In an interview with The Times, Malcolm Wicks, the Energy Minister, said: “There is crass irresponsibility in some of the larger monstrosities people drive around suburbia and in London. We have to move against this kind of thing.”
Owners of cars with high emissions of carbon dioxide, the main greenhouse gas, face higher taxes. Those who choose hybrid cars and vehicles powered by alternative fuels will benefit from incentives designed to accelerate the shift to “low carbon cars”.
Road transport accounts for a fifth of Britain’s CO2 emissions and is one of the few sectors in which emissions have grown in the past decade.
A record 187,000 4X4s were sold last year, up from 80,000 a decade ago. Small cars accounted for the smallest proportion of new cars since 1999.
The Government is committed to cutting CO2 emissions by 60 per cent by 2050 and believes that tough measures will be needed to persuade drivers to choose greener vehicles.
Transport fuel is a key topic in the Government’s Energy Review, which is considering long-term energy needs. Policy proposals will follow in the summer. The review is being led by Mr Wicks, who said that he was determined to clamp down on manufacturers and owners.

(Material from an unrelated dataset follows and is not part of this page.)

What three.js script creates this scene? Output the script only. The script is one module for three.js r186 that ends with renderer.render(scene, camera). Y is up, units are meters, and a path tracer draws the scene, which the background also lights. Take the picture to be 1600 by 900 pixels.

He said that British and European manufacturers had been too slow to develop hybrid cars, which have both a petrol or diesel engine and an electric motor, and use energy normally lost in braking to recharge their batteries.

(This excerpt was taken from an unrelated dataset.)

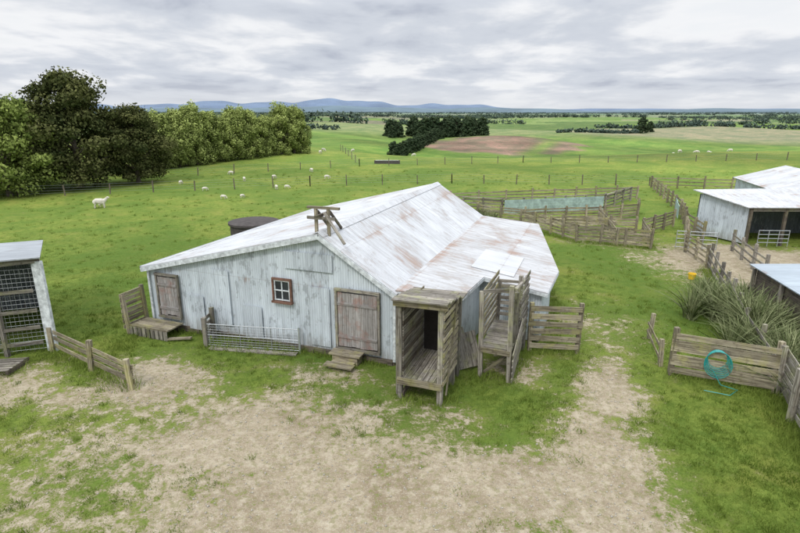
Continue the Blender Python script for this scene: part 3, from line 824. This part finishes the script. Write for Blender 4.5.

“I’m disappointed how slow some motor manufacturers have been to follow the lead of the Japanese. Why do I use a Toyota Prius hybrid? Other things being equal, I would like to have bought a car from a British or European manufacturer.”
Mr Wicks said that the small measures the Government had adopted so far, such as offering £1,000 grants to people buying a Prius, were no longer enough.
“Given the very demanding CO2 cuts we must make, we are going to need more than just a series of marginal changes. We are going to need a step change. We will have to ask ‘is it environmentally responsible to be producing cars which are a serious part of the problem?’ There will come a time when it will be irresponsible for those to be on sale.”
Mr Wicks and Stephen Ladyman, the Transport Minister, are considering how to include road transport in the European emissions trading scheme, under which companies have to buy permits to cover any CO2 emissions above a specified level.
Mr Ladyman said: “Somewhere down the supply chain, it will have to be more expensive to supply fuels which are high in CO2.
“The thrust of any policy post-2010 has to be to make people make greener choices.”
But Mr Ladyman admitted that he had not chosen the greenest option himself. He said that he had considered a Prius “for, ooo, about a millisecond”, before opting for an Alfa Romeo GT diesel.
It produces 165 g/km, far better than petrol versions of the car but not as good as the Prius at 104 g/km.
Mr Ladyman said that all cars would become less polluting from 2010 under plans to force suppliers to produce 5 per cent of transport fuel from renewable sources, such as crops or animal fat, by 2010. “We have to look at increasing the proportion to far more than 5 per cent after 2010,” he said.
In the short term, the Government is considering raising vehicle excise duty for gas guzzlers. The Treasury is understood to favour proposals from the RAC Foundation for a new top rate of £200 to cover cars that produce more than 250g of CO2 per kilometre.